Atlantis rediscovered
Not willing to wait for the discovery of the mythical lost civilization, one Norwegian company has proposed development of an artificial seabed called Atlantis from which to conduct drilling and production operations. The effect on the supply of deepwater drilling units could be profound.
The plan involves installing a large buoy some 400 ft (122 m) below the ocean surface, held in place by tendons that form the risers of the wells to be drilled on the structure. These are tethered to a seabed template and serve to anchor the buoy in a stable state. The buoy supports the BOPs and subsea connections normally found on the seabed template. The result is a stable artificial seabed in relatively shallow water.

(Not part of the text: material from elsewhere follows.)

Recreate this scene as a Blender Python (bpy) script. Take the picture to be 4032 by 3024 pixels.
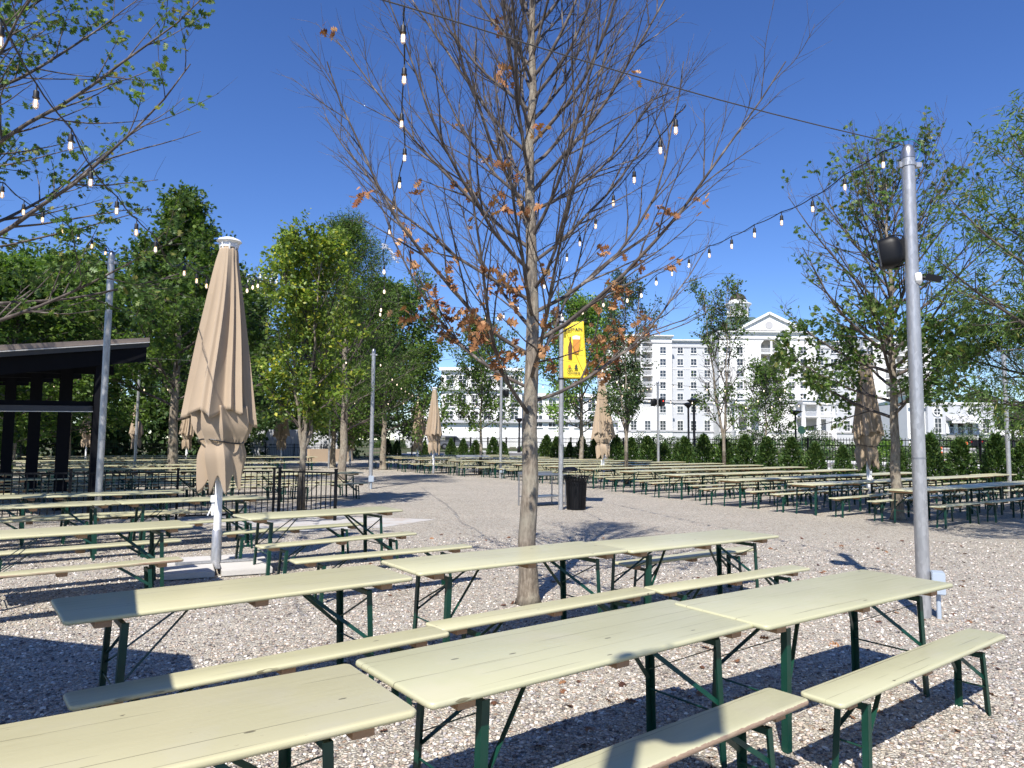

Wells can be drilled using a floating rig with shallow water-depth capability, because as far as the rig is concerned, the water is only 400 ft (122 m) deep. A capacity-limiting factor of deepwater drilling units is variable deck load. In conventional drilling, much of a rig's deckload capacity is taken up supporting thousands of feet of heavy marine riser. By using the artificial seabed approach, only 400 ft (122 m) of riser is required. Thus companies could use less costly floaters to develop their discoveries. This also would free fourth- and fifth-generation floaters to do more exploration drilling, alleviating potential supply problems.
Wells could be batch-drilled. Then the rig could be released and a floating production, storage and offloading vessel positioned above Atlantis to take the production. Alternatively, a combination drilling and production floater could be used so wells could be drilled, completed and brought onstream sequentially. Atlantis is an idea waiting to be tested, but its successful introduction could have major implications on deepwater supply and demand scenarios.
Other technological developments can extend deepwater capabilities. These include dual-gradient drilling, riserless drilling, expandable tubulars, composite tubulars and mooring lines. Some of these are available today. Once a technique seems to work and is proven reasonably reliable, it can be implemented fairly quickly, much faster than an extensive rig-building program.
But with global energy demand continuing unabated, it is unlikely that technology will be able to solve all the supply problems. A balanced approach is required.